▶ AIM OF THE EXERCISE: From the very first line of the data to the line containing "K_ = len(W_)", retype everything exactly, leaving the pictures behind.

━━━━━━

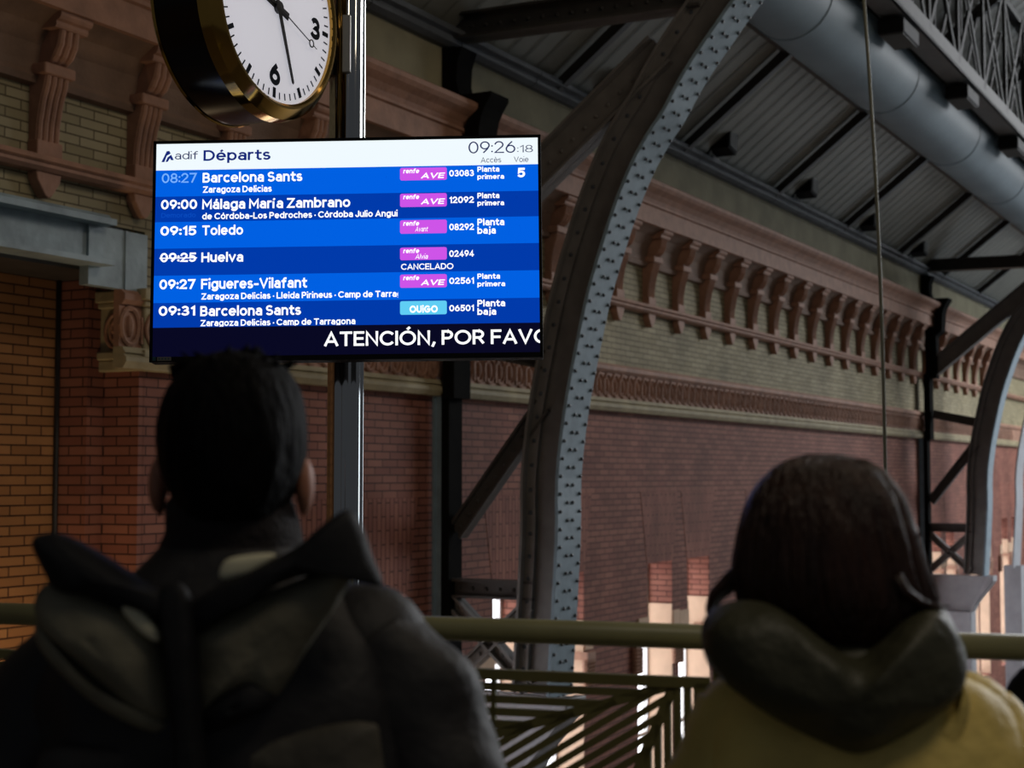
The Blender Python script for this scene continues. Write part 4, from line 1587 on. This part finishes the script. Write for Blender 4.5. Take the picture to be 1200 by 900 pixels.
def dense(rings, m_):
    pts = [Vector(r[:4]) for r in rings]
    out = []
    L_ = len(rings)
    for i in range(L_ - 1):
        g = lambda j: rings[max(0, min(L_ - 1, j))]
        for k in range(m_):
            t = k / m_
            p0, p1, p2, p3 = g(i - 1), g(i), g(i + 1), g(i + 2)
            out.append(tuple(0.5 * (2 * b + (c - a) * t + (2 * a - 5 * b + 4 * c - d) * t * t + (3 * b - a - 3 * c + d) * t ** 3) for a, b, c, d in zip(p0, p1, p2, p3)))
    out.append(tuple(rings[-1]))
    return out


def pillow(outline, Y, puff, back=0.02, n=96, fold=0.0, seed=0.0, ctr=None, bow=0.0):
    """padded cloth piece: outline in photo columns and rows at depth Y, bulging towards the viewer"""
    P = catmull([Vector((*p, 0)) for p in outline], n)
    W_ = [atY(p.x, p.y, Y) for p in P]
    c = sum(W_, Vector()) / len(W_) if ctr is None else atY(*ctr, Y)
    vs, fs = [], []
    rs = [0.12, 0.3, 0.48, 0.64, 0.78, 0.89, 0.96, 1.0]
    K_ = len(W_)

    def lay(side):
        rr = []
        for r_ in rs:
            ring = []
            for w in W_:
                p = c + (w - c) * r_
                h = math.sqrt(max(0, 1 - r_ ** 2.6))
                e = 1.0
                if fold:
                    q = Vector((p.x * 9 + seed, p.z * 9, seed))
                    e += fold * (noise.noise(q) + 0.6 * noise.noise(q * 2.3))
                p = Vector((p.x, p.y - side * h * e + bow * ((p.x - c.x) ** 2), p.z))
                ring.append(tuple(p))
            rr.append(ring)
        return rr
    fr, bk = lay(puff), lay(-back)
    seq = [[tuple(Vector((c.x, c.y - puff, c.z)))]] + fr + bk[::-1][1:] + [[tuple(Vector((c.x, c.y + back, c.z)))]]
    mb = MB()
    idx = []
    for ring in seq:
        idx.append(list(range(len(vs), len(vs) + len(ring))))
        vs += ring
    for a, b in zip(idx, idx[1:]):
        if len(a) == 1:
            fs += [(a[0], b[i], b[(i + 1) % K_]) for i in range(K_)]
        elif len(b) == 1:
            fs += [(a[i], b[0], a[(i + 1) % K_]) for i in range(K_)]
        else:
            fs += [(a[i], b[i], b[(i + 1) % K_], a[(i + 1) % K_]) for i in range(K_)]
    mb.add(vs, fs)
    return mb


def hair_loft(rows_, Y, dep, n=56, rip=0.03, seed=0.0, freq=16):
    """hair as a closed shell whose outline follows (row, left, right, depth scale)"""
    mb = MB()
    vs, fs = [], []
    R_ = dense([(r[0], r[1], r[2], r[3]) for r in rows_], 4)
    for (py, xl_, xr_, ds) in R_:
        a, b = atY(xl_, py, Y), atY(xr_, py, Y)
        cx, hw = (a.x + b.x) / 2, (b.x - a.x) / 2
        for k in range(n):
            t = 2 * math.pi * k / n
            e = 1 + rip * noise.noise(Vector((math.cos(t) * freq / 4 + seed, math.sin(t) * freq / 4, py * 0.012))) + rip * 0.6 * math.sin(t * freq + 3 * noise.noise(Vector((0, seed, py * 0.02))))
            vs.append((cx + hw * math.cos(t) * e, Y + dep * ds * math.sin(t) * e, a.z))
    m_ = len(R_)
    for i in range(m_ - 1):
        for k in range(n):
            k2 = (k + 1) % n
            fs.append((i * n + k, i * n + k2, (i + 1) * n + k2, (i + 1) * n + k))
    fs += [tuple(range(n)), tuple(range((m_ - 1) * n, m_ * n))[::-1]]
    return mb.add(vs, fs)


def add_sub(o, lv=1):
    s = o.modifiers.new('subsurf', 'SUBSURF')
    s.levels = s.render_levels = lv
    return o


def clothes(root, H, neckz, coat_rings, coat_m, sleeves, hem_z, fold, seed, pants=True):
    M = MW[root.name]
    f = lambda x, y, z: M @ Vector((x, y, z))
    m = MB(f)
    loft(m, dense(coat_rings, 5), 64, fold, seed)
    m.build('coat', coat_m, root, smooth=True)
    for s, pts, rad in sleeves:
        m = MB(f)
        rr = []
        P = dense([(*p, r) for p, r in zip(pts, rad)], 7)
        pp = [p[:3] for p in P]
        ra_ = [p[3] * (1 + 0.09 * noise.noise(Vector((seed + s, p[2] * 22, 0)))) for p in P]
        m.tube(pp, ra_, 28)
        for j in range(len(m.v)):                      # drawn folds running round and down the sleeve
            v = m.v[j]
            i_ = min(j // 28, len(pp) - 1)
            c_ = M @ Vector(pp[i_])
            ang = math.atan2(v.y - c_.y, v.x - c_.x)
            w_ = math.sin(ang * 2.0 * s + v.z * 46 + 2.2 * noise.noise(Vector((v.x * 7, v.y * 7, v.z * 7 + seed))))
            m.v[j] = c_ + (v - c_) * (1 + 0.055 * w_)
        m.ball(pp[0], ra_[0], 20, 12)
        sl = m.build('sleeve', coat_m, root, smooth=True)
    m = MB(f)
    for s in (-1, 1):
        m.tube([(s * 0.06, 0, 0.50 * H), (s * 0.08, 0.01, 0.30 * H), (s * 0.085, -0.015, 0.06)], [0.11, 0.085, 0.075], 24)
    loft(m, [(0, 0, 0.47 * H, 0.16, 0.125), (0, 0, 0.53 * H, 0.165, 0.13), (0, 0, 0.58 * H, 0.15, 0.12)], 32)
    m.build('trousers', TROUSER, root, smooth=True)
    for s in (-1, 1):
        m = MB(f)
        rings = []
        m.limb([(s * 0.085, -0.045, 0.045), (s * 0.09, 0.05, 0.045), (s * 0.095, 0.135, 0.036)], [0.045, 0.045, 0.034])
        m.box(s * 0.09 - 0.045, s * 0.09 + 0.045, -0.09, 0.165, 0.0, 0.022)
        m.build('shoe', SHOE, root, smooth=False)


# --- the man on the left
MY = 1.75
mc = atY(272, 500, MY)
man = empty('person', (mc.x, MY, 0), None, 'person with short black hair in a black hooded coat watching the board', 'person')
headz_m = atY(272, 550, MY).z
HM = atY(272, 412, MY).z - 0.01
human(man, HM, headz_m, headz_m - 0.12, 0.14)
nz_ = atY(272, 645, MY).z
zz = lambda py: atY(300, py, MY).z
crm = [(-0.005, 0.0, 0.68, 0.23, 0.155), (-0.005, 0, 0.9, 0.225, 0.15), (-0.005, 0, 1.05, 0.225, 0.15), (-0.005, 0, zz(880), 0.22, 0.148), (-0.002, 0, zz(800), 0.206, 0.14),
       (0.0, 0, zz(750), 0.184, 0.125), (0.0, 0, zz(712), 0.15, 0.108), (-0.003, 0, zz(682), 0.115, 0.095), (-0.003, 0, zz(655), 0.088, 0.085), (0, 0.005, zz(640), 0.078, 0.078)]
slm = [(s, [(s * (0.145 + 0.008 * s), 0.0, zz(765 - 5 * s)), (s * (0.197 + 0.008 * s), -0.01, zz(830)), (s * (0.245 + 0.004 * s), -0.02, zz(945)), (s * 0.265, -0.02, 0.98), (s * 0.25, 0.06, 0.74)], [0.074, 0.079, 0.077, 0.072, 0.055]) for s in (-1, 1)]
clothes(man, HM, 0, crm, COAT, slm, 0.7, 0.075, 3.1)
m = hair_loft([(411, 262, 286, 0.15), (418, 240, 312, 0.45), (432, 216, 336, 0.72), (460, 197, 351, 0.93), (495, 188, 358, 1.03), (525, 187, 359, 1.05), (548, 190, 356, 1.03), (568, 197, 349, 0.98), (588, 207, 339, 0.9), (606, 222, 326, 0.75), (612, 240, 310, 0.5)], MY - 0.012, 0.096, rip=0.022, seed=2.0, freq=23)
rnd = random.Random(4)
for k in range(46):
    a = rnd.uniform(0, 2 * math.pi)
    rr_ = rnd.uniform(0.01, 0.062)
    bx, by = mc.x + math.cos(a) * rr_, MY - 0.012 + math.sin(a) * rr_
    z0 = zz(417) - 0.2 * rr_ ** 2 * 60 * 0.06 - rr_ * 0.28
    m.tube([(bx, by, z0 - 0.02), (bx + rnd.uniform(-.012, .012), by - 0.006, z0 + 0.004), (bx + rnd.uniform(-.02, .02), by - 0.012, z0 + rnd.uniform(0.008, 0.016))], [0.008, 0.006, 0.001], 6)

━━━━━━

▶ ANSWER TO THE EXERCISE:
The Blender Python script for this scene continues. Write part 4, from line 1587 on. This part finishes the script. Write for Blender 4.5. Take the picture to be 1200 by 900 pixels.
def dense(rings, m_):
    pts = [Vector(r[:4]) for r in rings]
    out = []
    L_ = len(rings)
    for i in range(L_ - 1):
        g = lambda j: rings[max(0, min(L_ - 1, j))]
        for k in range(m_):
            t = k / m_
            p0, p1, p2, p3 = g(i - 1), g(i), g(i + 1), g(i + 2)
            out.append(tuple(0.5 * (2 * b + (c - a) * t + (2 * a - 5 * b + 4 * c - d) * t * t + (3 * b - a - 3 * c + d) * t ** 3) for a, b, c, d in zip(p0, p1, p2, p3)))
    out.append(tuple(rings[-1]))
    return out


def pillow(outline, Y, puff, back=0.02, n=96, fold=0.0, seed=0.0, ctr=None, bow=0.0):
    """padded cloth piece: outline in photo columns and rows at depth Y, bulging towards the viewer"""
    P = catmull([Vector((*p, 0)) for p in outline], n)
    W_ = [atY(p.x, p.y, Y) for p in P]
    c = sum(W_, Vector()) / len(W_) if ctr is None else atY(*ctr, Y)
    vs, fs = [], []
    rs = [0.12, 0.3, 0.48, 0.64, 0.78, 0.89, 0.96, 1.0]
    K_ = len(W_)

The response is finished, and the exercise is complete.